July’s production fell slightly year-on-year at CIL, and SCCL’s much smaller production could not make up the difference even though it grew.
With each passing month, the emphasis given over the last year-and-a-half to supplying the power sector stands out, but so does the corresponding stasis in supply to all the other sectors, no higher now than four years ago, while the power sector receives an extra 9 MT per month.
Coal stocks at power plants are declining at only a modest rate and still stand at more than 23 million tons.
The rate of decrease in these stocks, at about 60,000 tons per day, is less than half its peak de-stocking rate of about 180,000 tons per day, reached in June.

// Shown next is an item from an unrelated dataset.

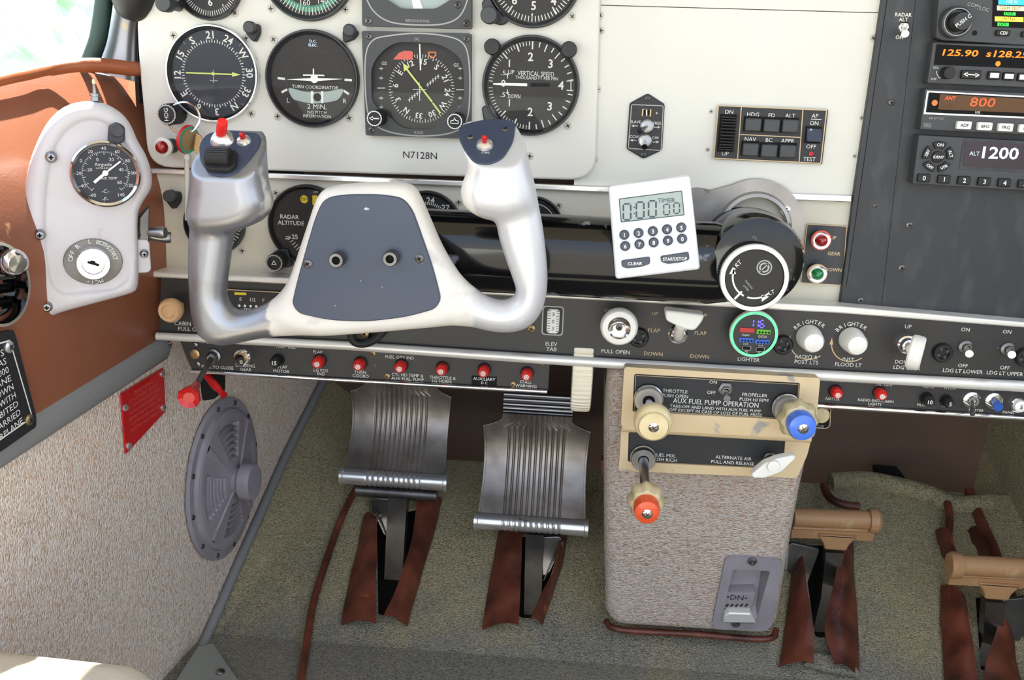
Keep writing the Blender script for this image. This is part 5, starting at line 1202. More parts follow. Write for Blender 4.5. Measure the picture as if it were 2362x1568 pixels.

The panic headlines of critical power plant coal shortages of last year and the year before are, in consequence, nowhere to be seen this year.

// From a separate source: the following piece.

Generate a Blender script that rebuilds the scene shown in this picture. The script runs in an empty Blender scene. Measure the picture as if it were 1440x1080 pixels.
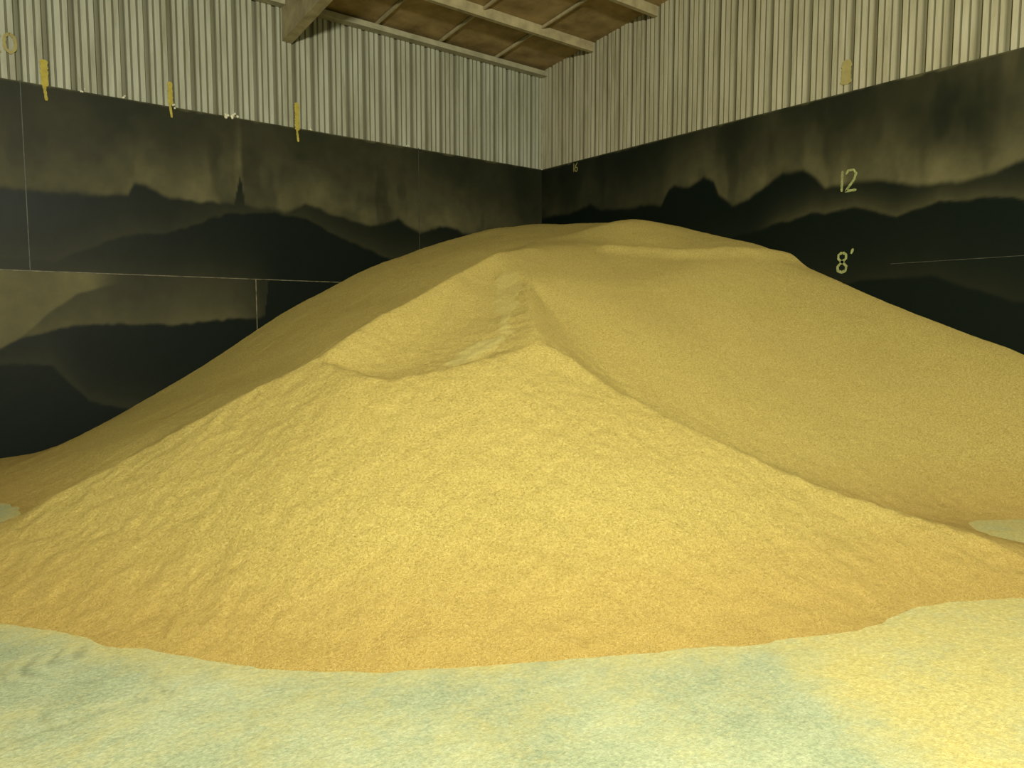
import bpy, math, numpy as np
from mathutils import Matrix, Vector
from mathutils.geometry import delaunay_2d_cdt
rng=np.random.default_rng(7)
scene=bpy.context.scene
# ------------------------------------------------------------ frame of the building
# x = s : distance from the right wall, running along the left wall
# y = r : distance from the left wall,  running along the right wall
# (the viewer stands at s=9.79, r=11.51 looking into the corner at 0,0)
SITE=(Matrix.Translation((0.605,15.1,0))@Matrix.Rotation(math.atan2(-.617,-.787),4,'Z')).inverted()
LINER=4.89; EAVE=6.81; SLOPE=0.095

def add_obj(name,verts,faces,mat=None,parent=None,smooth=False,top=False):
    me=bpy.data.meshes.new(name); 
    me.from_pydata([tuple(v) for v in verts],[],[tuple(f) for f in faces]); me.update()
    ob=bpy.data.objects.new(name,me); scene.collection.objects.link(ob)
    if mat: me.materials.append(mat)
    if smooth: me.polygons.foreach_set('use_smooth',[True]*len(me.polygons))
    if parent: ob.parent=parent
    return ob
def empty(name):
    e=bpy.data.objects.new(name,None); scene.collection.objects.link(e); e.empty_display_size=.2
    return e
def fast_grid(name,P,keep,mat,parent=None,attrs=None):
    ns,nr=P.shape[:2]
    idx=np.arange(ns*nr).reshape(ns,nr)
    q=np.stack([idx[:-1,:-1],idx[1:,:-1],idx[1:,1:],idx[:-1,1:]],-1)[keep]
    used=np.zeros(ns*nr,bool); used[q.ravel()]=True
    remap=np.cumsum(used)-1
    q=remap[q]; V=P.reshape(-1,3)[used]
    me=bpy.data.meshes.new(name)
    me.vertices.add(len(V)); me.vertices.foreach_set('co',V.astype(np.float32).ravel())
    me.loops.add(q.size); me.loops.foreach_set('vertex_index',q.astype(np.int32).ravel())
    me.polygons.add(len(q)); me.polygons.foreach_set('loop_start',np.arange(0,q.size,4,dtype=np.int32))
    me.polygons.foreach_set('loop_total',np.full(len(q),4,np.int32))
    me.update(calc_edges=True); me.validate()
    me.polygons.foreach_set('use_smooth',np.ones(len(q),bool))
    for k,a in (attrs or {}).items():
        at=me.attributes.new(k,'FLOAT','POINT'); at.data.foreach_set('value',a.reshape(-1)[used].astype(np.float32))
    ob=bpy.data.objects.new(name,me); scene.collection.objects.link(ob); me.materials.append(mat)
    if parent: ob.parent=parent
    return ob
def vnoise(X,Y,scale,seed):
    g=np.random.default_rng(seed).random((256,256))*2-1
    x=X/scale+37.3; y=Y/scale+11.7
    xi=np.floor(x).astype(int); yi=np.floor(y).astype(int); fx=x-xi; fy=y-yi
    fx=fx*fx*fx*(fx*(fx*6-15)+10); fy=fy*fy*fy*(fy*(fy*6-15)+10)
    a=g[xi%256,yi%256]; b=g[(xi+1)%256,yi%256]; c=g[xi%256,(yi+1)%256]; d=g[(xi+1)%256,(yi+1)%256]
    return (a*(1-fx)+b*fx)*(1-fy)+(c*(1-fx)+d*fx)*fy
def fbm(X,Y,scale,seed,o=4,gain=.5):
    t=0;a=1;n=0
    for i in range(o):
        # rotate each octave so no lattice direction shows through
        ca,sa=math.cos(.7+1.3*i),math.sin(.7+1.3*i)
        t=t+a*vnoise(X*ca-Y*sa+50,X*sa+Y*ca+50,scale/2**i,seed+i); n+=a; a*=gain
    return t/n
def sst(a,b,x):
    t=np.clip((x-a)/(b-a),0,1); return t*t*(3-2*t)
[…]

Nonetheless, total stocks, combining those at the pithead and power plants, have actually fallen more from their peak this year than last. There’s just that much more coal sitting at the power plants.

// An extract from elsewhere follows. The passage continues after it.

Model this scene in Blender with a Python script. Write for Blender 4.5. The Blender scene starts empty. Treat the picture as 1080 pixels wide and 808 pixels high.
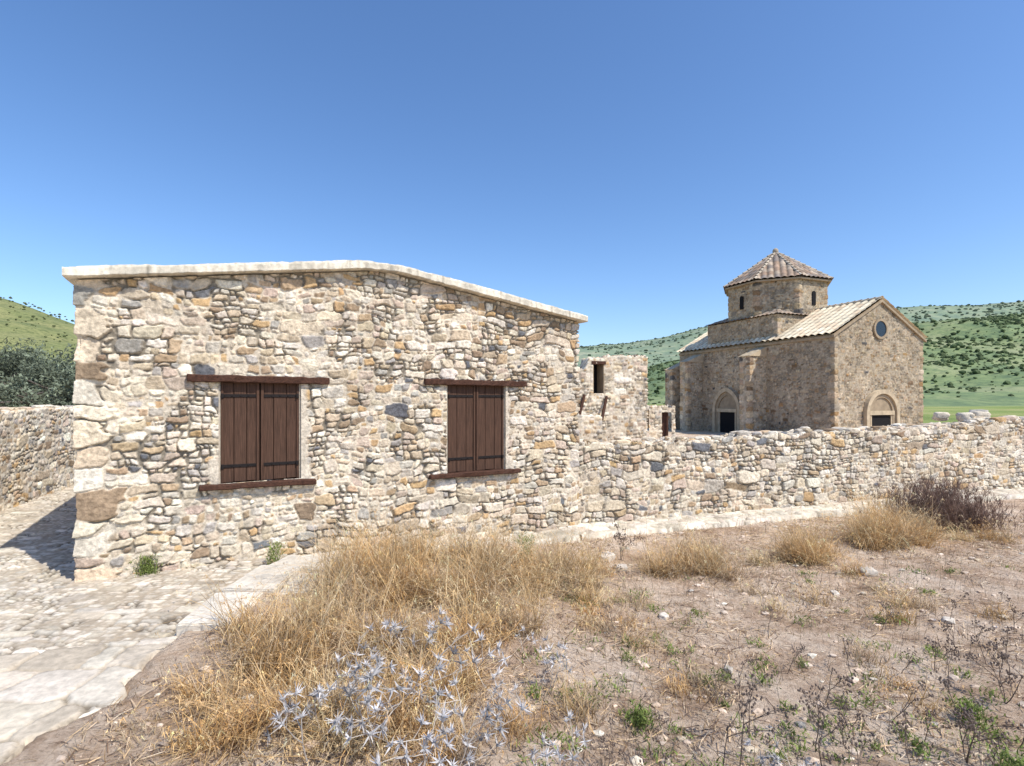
import bpy, bmesh, math
import numpy as np
from mathutils import Vector, Matrix
scene=bpy.context.scene
COL=scene.collection
CAMH=1.8; F=560.0; HY=420.0

# ------------------------------------------------------------------ noise
def h2(ix,iy,seed=0):
    n=ix.astype(np.int64)*374761393+iy.astype(np.int64)*668265263+int(seed)*982451653
    n=(n^(n>>13))*1274126177
    n&=0x7fffffff
    return ((n^(n>>16))&0xffff)/65535.0
def vn(x,y,seed=0):
    x=np.asarray(x,float);y=np.asarray(y,float)
    ix=np.floor(x);iy=np.floor(y);fx=x-ix;fy=y-iy
    fx=fx*fx*(3-2*fx);fy=fy*fy*(3-2*fy)
    a=h2(ix,iy,seed);b=h2(ix+1,iy,seed);c=h2(ix,iy+1,seed);d=h2(ix+1,iy+1,seed)
    return (a*(1-fx)+b*fx)*(1-fy)+(c*(1-fx)+d*fx)*fy
def fbm(x,y,seed=0,o=4):
    s=0;a=.5;t=0
    for i in range(o):
        s=s+a*vn(x*2**i+i*17.3,y*2**i-i*9.1,seed+i);t+=a;a*=.5
    return s/t-.5
def ss(x): 
    x=np.clip(x,0,1);return x*x*(3-2*x)

# ------------------------------------------------------------------ mesh helpers
def mk(name,V,Fs,C=None,mat=None,smooth=True,parent=None):
    me=bpy.data.meshes.new(name)
    V=np.asarray(V,dtype=np.float32)
    assert np.isfinite(V).all(),name
    if not isinstance(Fs,list):Fs=[Fs]
    Fs=[np.asarray(f,dtype=np.int32) for f in Fs if len(f)]
    me.vertices.add(len(V));me.vertices.foreach_set('co',V.ravel())
    loops=np.concatenate([f.ravel() for f in Fs])
    tot=np.concatenate([np.full(len(f),f.shape[1]) for f in Fs])
    st=np.concatenate([[0],np.cumsum(tot)[:-1]]).astype(np.int32)
    me.loops.add(len(loops));me.loops.foreach_set('vertex_index',loops.astype(np.int32))
    me.polygons.add(len(tot));me.polygons.foreach_set('loop_start',st)
    me.polygons.foreach_set('use_smooth',np.full(len(tot),bool(smooth)))
    me.update(calc_edges=True);me.validate()
    if C is not None:
        ca=me.color_attributes.new('Col','FLOAT_COLOR','POINT')
        rgba=np.ones((len(V),4),np.float32);rgba[:,:3]=np.clip(C,0.003,.85)
        ca.data.foreach_set('color',rgba.ravel())
    if mat:me.materials.append(mat)
    ob=bpy.data.objects.new(name,me);COL.objects.link(ob)
    if parent:ob.parent=parent
    return ob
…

Even though coal consumption for power has resumed its increase, the last few months of minimal or no growth mean that it remains below its recent rate of increase.
This is especially evident in the 12-month moving average data, which shows there is still a deficit in the growth rate relative to the linear fit for the period August 2017 to December 2018 projected forward until this July. That’s because India continues to generate new energy that is increasingly from non-coal sources.